--- WORK TO COMPLETE ---
Search the material below for the string "with" and list each line that holds it.

--- STORED DATA ---
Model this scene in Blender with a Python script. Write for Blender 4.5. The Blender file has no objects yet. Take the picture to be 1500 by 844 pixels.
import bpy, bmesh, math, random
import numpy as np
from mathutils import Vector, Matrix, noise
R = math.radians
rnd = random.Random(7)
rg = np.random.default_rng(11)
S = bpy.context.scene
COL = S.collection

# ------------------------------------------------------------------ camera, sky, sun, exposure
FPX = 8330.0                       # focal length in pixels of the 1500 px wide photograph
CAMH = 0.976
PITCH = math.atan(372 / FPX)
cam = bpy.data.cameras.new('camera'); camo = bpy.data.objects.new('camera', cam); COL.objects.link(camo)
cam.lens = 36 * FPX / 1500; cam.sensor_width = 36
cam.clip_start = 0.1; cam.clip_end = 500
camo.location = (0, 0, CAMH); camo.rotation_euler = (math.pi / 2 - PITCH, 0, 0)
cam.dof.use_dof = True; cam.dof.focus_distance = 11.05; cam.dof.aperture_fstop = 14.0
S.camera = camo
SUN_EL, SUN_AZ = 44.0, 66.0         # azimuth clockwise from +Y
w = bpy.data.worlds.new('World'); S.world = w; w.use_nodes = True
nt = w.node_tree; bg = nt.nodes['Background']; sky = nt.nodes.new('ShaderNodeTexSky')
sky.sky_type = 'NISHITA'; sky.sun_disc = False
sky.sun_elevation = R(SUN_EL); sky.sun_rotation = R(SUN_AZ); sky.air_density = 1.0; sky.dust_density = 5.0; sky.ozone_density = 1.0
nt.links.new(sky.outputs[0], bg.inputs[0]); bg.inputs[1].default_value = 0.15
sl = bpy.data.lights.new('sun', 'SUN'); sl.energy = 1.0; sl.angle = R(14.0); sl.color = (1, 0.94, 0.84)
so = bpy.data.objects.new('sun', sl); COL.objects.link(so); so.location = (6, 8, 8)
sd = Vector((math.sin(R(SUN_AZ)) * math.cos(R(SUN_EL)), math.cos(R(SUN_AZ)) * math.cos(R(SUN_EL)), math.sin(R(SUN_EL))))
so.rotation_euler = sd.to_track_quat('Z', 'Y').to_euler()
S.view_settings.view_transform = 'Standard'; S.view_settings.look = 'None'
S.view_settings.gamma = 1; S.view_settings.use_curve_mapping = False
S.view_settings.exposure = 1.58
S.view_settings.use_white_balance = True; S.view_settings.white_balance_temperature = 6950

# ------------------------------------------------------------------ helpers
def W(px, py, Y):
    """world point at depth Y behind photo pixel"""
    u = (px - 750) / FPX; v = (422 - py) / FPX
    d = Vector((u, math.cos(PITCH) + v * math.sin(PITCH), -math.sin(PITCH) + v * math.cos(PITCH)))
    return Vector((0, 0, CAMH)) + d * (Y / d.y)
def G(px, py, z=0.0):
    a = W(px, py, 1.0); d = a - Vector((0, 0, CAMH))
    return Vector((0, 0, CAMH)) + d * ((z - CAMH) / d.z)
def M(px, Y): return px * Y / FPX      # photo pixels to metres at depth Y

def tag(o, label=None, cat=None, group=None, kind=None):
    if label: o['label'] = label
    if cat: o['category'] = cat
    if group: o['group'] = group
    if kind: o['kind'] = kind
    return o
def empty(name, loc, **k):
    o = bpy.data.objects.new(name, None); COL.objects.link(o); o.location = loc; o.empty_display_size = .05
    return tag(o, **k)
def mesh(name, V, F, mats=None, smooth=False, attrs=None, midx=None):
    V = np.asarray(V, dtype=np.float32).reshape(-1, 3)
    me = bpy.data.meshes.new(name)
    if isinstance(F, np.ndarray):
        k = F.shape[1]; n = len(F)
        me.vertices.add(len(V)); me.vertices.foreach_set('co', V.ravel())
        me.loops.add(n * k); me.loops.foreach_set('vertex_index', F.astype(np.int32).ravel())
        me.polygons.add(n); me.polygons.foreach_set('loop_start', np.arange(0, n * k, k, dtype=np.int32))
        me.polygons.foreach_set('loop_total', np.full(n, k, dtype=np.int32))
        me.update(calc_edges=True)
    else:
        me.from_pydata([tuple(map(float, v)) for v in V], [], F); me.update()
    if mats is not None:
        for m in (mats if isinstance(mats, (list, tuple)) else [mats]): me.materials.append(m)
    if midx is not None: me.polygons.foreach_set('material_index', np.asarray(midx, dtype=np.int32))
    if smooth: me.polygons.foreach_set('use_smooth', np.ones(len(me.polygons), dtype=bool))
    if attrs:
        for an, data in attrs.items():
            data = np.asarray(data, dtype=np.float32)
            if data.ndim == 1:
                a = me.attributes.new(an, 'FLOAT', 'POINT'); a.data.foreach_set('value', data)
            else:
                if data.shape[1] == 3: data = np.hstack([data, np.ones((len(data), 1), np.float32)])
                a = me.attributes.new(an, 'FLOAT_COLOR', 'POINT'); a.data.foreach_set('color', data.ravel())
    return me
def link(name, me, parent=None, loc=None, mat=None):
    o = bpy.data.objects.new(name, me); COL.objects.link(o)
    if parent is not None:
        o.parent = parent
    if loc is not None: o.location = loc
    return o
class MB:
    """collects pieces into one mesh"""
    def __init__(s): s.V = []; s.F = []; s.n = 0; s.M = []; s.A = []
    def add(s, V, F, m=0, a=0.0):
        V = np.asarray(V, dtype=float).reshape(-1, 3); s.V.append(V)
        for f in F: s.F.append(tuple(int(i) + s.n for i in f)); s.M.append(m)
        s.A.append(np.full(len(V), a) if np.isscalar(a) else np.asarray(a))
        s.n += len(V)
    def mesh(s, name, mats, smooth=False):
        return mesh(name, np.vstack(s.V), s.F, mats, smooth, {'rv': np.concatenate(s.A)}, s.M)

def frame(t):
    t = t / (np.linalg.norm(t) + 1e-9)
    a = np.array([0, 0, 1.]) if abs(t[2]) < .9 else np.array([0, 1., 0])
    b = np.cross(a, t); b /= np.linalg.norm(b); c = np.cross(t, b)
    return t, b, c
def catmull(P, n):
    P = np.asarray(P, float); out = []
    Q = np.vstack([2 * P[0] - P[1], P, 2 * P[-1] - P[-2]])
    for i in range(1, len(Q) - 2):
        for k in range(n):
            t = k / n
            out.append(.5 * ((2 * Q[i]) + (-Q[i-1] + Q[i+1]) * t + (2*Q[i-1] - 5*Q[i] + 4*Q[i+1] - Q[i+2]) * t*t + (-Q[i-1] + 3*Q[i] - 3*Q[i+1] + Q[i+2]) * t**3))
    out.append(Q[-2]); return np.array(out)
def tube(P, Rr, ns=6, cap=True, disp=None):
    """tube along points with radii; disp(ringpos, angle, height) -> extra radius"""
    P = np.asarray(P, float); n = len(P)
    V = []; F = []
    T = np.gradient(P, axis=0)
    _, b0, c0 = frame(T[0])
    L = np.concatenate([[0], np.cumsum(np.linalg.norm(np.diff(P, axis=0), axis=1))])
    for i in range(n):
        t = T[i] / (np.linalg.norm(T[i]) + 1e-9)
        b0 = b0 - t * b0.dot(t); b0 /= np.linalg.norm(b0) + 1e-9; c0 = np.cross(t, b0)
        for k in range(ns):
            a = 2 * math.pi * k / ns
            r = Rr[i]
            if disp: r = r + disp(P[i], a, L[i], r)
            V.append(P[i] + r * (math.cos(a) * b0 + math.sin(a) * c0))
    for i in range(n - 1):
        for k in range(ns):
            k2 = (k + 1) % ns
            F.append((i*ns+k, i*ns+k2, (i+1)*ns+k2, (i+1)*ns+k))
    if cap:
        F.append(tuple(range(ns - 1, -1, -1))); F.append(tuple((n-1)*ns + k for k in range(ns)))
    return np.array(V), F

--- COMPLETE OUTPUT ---
Model this scene in Blender with a Python script. Write for Blender 4.5. The Blender file has no objects yet. Take the picture to be 1500 by 844 pixels.
    """tube along points with radii; disp(ringpos, angle, height) -> extra radius"""